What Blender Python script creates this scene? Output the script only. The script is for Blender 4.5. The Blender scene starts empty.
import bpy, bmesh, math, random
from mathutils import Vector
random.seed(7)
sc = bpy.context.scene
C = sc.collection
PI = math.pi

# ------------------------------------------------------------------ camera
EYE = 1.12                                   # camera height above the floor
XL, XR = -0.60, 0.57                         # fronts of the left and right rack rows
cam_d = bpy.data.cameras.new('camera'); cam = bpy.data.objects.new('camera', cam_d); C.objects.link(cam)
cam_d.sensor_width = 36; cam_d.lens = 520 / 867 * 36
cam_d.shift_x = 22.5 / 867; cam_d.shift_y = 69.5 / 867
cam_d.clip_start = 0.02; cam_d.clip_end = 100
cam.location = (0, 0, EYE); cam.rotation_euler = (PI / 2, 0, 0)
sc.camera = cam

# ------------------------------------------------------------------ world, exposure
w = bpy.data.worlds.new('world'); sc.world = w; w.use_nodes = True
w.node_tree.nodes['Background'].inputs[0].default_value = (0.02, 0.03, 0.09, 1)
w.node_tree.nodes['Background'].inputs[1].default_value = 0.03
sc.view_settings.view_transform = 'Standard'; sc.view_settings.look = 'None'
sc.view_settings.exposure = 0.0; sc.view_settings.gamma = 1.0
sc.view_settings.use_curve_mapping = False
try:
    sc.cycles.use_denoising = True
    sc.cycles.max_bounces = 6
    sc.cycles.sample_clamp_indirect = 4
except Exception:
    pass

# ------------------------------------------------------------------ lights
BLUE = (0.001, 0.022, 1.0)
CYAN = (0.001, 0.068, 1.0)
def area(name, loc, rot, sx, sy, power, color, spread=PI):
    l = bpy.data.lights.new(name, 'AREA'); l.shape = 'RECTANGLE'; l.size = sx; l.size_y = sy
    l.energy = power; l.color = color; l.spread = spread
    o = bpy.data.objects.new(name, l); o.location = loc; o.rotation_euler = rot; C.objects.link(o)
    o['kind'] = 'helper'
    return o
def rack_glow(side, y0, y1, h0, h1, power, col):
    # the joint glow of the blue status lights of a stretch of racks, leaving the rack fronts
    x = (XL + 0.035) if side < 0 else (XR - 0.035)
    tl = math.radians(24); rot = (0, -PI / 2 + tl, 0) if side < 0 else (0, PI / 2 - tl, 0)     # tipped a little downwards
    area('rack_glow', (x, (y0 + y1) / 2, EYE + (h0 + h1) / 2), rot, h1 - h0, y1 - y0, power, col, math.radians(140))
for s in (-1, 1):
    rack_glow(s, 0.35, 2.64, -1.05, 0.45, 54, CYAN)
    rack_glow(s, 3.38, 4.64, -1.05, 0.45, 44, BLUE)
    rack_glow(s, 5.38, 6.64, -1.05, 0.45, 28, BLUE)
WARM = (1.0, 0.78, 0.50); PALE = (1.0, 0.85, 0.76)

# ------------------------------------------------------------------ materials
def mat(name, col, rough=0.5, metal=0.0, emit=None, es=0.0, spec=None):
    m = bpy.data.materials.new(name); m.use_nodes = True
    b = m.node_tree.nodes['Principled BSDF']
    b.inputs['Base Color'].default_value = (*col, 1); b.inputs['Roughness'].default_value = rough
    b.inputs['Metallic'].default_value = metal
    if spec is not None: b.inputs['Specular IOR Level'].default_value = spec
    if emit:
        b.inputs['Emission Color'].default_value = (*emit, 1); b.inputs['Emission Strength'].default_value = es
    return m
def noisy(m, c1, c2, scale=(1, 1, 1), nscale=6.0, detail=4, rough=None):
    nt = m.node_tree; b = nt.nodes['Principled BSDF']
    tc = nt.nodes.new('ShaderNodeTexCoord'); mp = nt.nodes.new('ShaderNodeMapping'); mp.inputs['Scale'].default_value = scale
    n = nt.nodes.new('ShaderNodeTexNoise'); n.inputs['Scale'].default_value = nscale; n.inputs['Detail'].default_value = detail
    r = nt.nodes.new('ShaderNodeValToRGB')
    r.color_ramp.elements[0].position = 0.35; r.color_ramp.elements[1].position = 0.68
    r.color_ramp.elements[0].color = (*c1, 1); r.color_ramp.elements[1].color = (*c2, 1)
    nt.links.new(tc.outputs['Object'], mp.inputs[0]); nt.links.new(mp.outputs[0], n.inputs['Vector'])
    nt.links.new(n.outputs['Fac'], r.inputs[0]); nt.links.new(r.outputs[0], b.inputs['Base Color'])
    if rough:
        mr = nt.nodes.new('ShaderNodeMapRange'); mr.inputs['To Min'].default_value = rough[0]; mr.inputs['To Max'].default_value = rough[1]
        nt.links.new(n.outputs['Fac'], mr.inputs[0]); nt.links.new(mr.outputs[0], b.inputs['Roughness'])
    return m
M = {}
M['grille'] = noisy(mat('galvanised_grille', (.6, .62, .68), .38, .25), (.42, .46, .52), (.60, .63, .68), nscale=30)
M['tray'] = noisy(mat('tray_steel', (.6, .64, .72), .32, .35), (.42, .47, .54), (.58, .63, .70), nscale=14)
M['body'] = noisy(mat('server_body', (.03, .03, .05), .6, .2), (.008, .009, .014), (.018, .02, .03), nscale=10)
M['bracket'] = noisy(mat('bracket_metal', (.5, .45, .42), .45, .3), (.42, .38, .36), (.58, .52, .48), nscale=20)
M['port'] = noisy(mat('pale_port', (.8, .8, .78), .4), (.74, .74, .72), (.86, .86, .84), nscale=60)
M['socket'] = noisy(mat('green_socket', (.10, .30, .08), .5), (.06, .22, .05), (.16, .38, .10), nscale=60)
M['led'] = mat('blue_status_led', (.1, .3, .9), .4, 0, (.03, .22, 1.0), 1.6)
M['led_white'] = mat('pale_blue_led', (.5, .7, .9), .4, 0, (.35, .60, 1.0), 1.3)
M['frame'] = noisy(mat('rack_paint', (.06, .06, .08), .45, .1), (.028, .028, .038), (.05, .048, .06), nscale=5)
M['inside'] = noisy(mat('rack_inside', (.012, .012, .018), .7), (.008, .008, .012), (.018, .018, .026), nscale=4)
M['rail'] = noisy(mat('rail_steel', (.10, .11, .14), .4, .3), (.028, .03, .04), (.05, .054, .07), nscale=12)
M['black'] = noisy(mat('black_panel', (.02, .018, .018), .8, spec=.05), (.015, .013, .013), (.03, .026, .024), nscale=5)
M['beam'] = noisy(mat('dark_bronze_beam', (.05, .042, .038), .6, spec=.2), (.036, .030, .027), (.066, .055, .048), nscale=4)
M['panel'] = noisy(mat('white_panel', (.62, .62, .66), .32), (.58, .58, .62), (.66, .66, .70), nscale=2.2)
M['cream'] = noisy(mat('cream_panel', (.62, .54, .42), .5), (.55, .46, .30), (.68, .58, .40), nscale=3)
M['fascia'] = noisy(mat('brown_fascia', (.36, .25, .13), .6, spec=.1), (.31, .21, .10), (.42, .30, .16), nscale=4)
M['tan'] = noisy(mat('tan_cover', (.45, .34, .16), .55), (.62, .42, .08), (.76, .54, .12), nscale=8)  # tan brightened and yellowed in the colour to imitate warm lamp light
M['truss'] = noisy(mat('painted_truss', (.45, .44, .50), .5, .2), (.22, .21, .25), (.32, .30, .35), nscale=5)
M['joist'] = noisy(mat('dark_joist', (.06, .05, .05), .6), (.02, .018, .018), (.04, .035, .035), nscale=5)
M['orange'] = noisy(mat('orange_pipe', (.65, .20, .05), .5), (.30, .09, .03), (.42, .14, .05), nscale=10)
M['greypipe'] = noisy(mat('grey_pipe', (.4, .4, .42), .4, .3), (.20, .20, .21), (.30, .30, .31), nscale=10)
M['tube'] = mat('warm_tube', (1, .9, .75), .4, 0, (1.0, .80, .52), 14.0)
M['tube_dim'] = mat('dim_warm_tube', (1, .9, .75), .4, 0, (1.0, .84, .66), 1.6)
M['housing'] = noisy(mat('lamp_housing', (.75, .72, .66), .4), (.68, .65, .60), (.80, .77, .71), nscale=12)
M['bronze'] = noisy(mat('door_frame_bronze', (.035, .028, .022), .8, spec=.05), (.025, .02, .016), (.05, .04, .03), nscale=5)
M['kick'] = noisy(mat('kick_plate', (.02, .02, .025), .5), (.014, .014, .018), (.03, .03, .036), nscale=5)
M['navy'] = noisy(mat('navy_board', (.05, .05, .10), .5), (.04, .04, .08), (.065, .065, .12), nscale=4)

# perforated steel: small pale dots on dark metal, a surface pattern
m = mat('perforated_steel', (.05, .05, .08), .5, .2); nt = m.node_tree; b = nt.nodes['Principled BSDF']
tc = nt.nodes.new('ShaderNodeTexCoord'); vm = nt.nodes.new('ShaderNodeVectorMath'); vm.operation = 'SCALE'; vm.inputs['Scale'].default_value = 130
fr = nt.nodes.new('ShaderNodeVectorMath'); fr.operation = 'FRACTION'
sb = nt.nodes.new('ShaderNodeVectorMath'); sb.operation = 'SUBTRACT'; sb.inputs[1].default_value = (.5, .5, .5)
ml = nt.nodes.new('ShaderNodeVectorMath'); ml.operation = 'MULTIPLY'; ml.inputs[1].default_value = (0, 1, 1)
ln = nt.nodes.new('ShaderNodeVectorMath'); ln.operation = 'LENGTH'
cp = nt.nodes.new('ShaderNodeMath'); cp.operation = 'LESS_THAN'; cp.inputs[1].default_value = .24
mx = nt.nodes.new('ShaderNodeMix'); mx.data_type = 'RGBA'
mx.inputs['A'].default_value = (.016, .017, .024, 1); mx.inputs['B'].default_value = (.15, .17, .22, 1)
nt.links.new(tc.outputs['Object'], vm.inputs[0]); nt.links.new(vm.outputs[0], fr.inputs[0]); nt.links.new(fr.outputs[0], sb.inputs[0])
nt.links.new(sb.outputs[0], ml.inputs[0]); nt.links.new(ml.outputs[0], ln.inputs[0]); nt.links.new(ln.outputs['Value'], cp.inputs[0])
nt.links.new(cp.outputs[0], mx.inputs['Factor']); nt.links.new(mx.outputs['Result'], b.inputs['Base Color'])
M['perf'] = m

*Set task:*
Exactly as they stand, set down the lines from the top of the data through the line with "sc.camera = cam".

*Solved problem:*
What Blender Python script creates this scene? Output the script only. The script is for Blender 4.5. The Blender scene starts empty.
import bpy, bmesh, math, random
from mathutils import Vector
random.seed(7)
sc = bpy.context.scene
C = sc.collection
PI = math.pi

# ------------------------------------------------------------------ camera
EYE = 1.12                                   # camera height above the floor
XL, XR = -0.60, 0.57                         # fronts of the left and right rack rows
cam_d = bpy.data.cameras.new('camera'); cam = bpy.data.objects.new('camera', cam_d); C.objects.link(cam)
cam_d.sensor_width = 36; cam_d.lens = 520 / 867 * 36
cam_d.shift_x = 22.5 / 867; cam_d.shift_y = 69.5 / 867
cam_d.clip_start = 0.02; cam_d.clip_end = 100
cam.location = (0, 0, EYE); cam.rotation_euler = (PI / 2, 0, 0)
sc.camera = cam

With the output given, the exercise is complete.